Behind this rally lies a clear political signal. After meeting with NATO Secretary General at the Davos Forum, Trump proposed the so-called "Greenland Agreement Framework." According to official statements, this involves an agreement on defense system deployment and mineral development rights. US-EU trade tensions have thus temporarily eased.
Comparing this to the scene a week ago highlights how sensitive the market is. At that time, Trump had just issued strong words about tariffs, and the crypto market was in a state of panic. Funds were fleeing wildly in search of safe havens, with Bitcoin dropping below $87,000 and Ethereum hitting a nearly one-month low. In just a few days, the extreme market sentiment completely reversed.
Why does macro policy have such a direct impact on crypto assets? The core reason is that cryptocurrencies like Bitcoin and Ethereum are inherently high-risk assets. When geopolitical tensions worsen or global trade wars escalate, economic uncertainty spikes. In such an environment, investors tend to sell high-volatility assets first to cut losses, shifting funds into traditional safe havens like gold and the US dollar. Once risks subside and risk appetite recovers, capital flows back into the crypto market, driving prices up. This logic has been particularly evident recently.
However, experienced traders know that such policy reversals are often unpredictable.

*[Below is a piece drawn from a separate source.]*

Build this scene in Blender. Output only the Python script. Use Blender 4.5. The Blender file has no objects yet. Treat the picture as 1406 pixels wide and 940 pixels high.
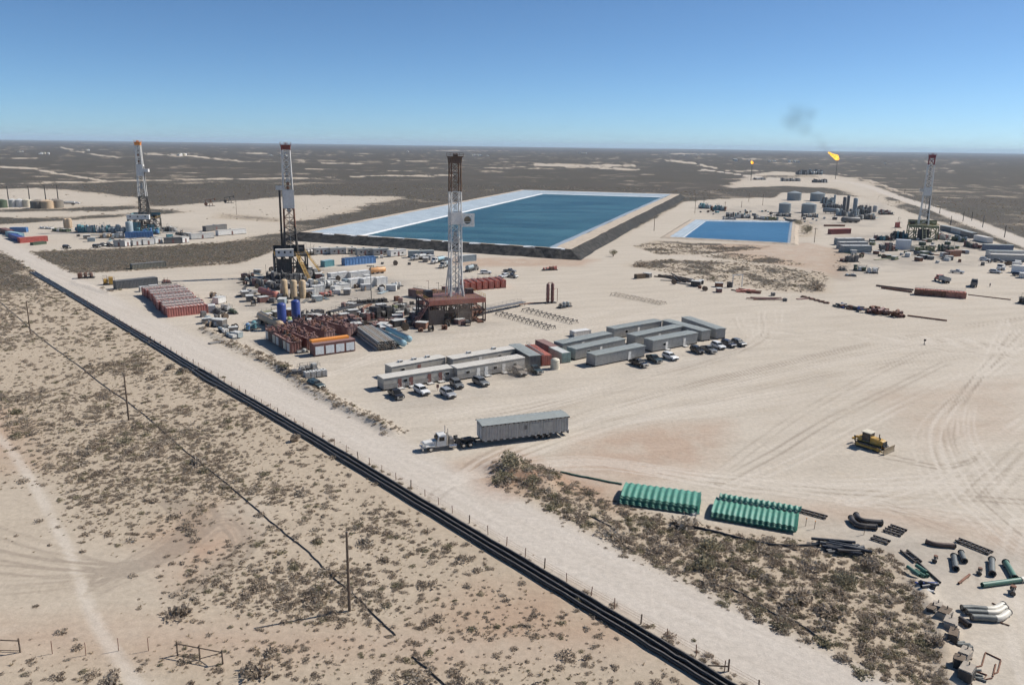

The so-called "agreement framework" has not even been formalized into an official document, and Denmark has explicitly stated it will not discuss Greenland sovereignty issues. If subsequent negotiations encounter setbacks, tariff threats could resurface at any time. How long this crypto rebound can last largely depends on the actual progress of US-EU trade negotiations. In the short term, market risk appetite is indeed recovering, but the long-term policy direction still requires close observation.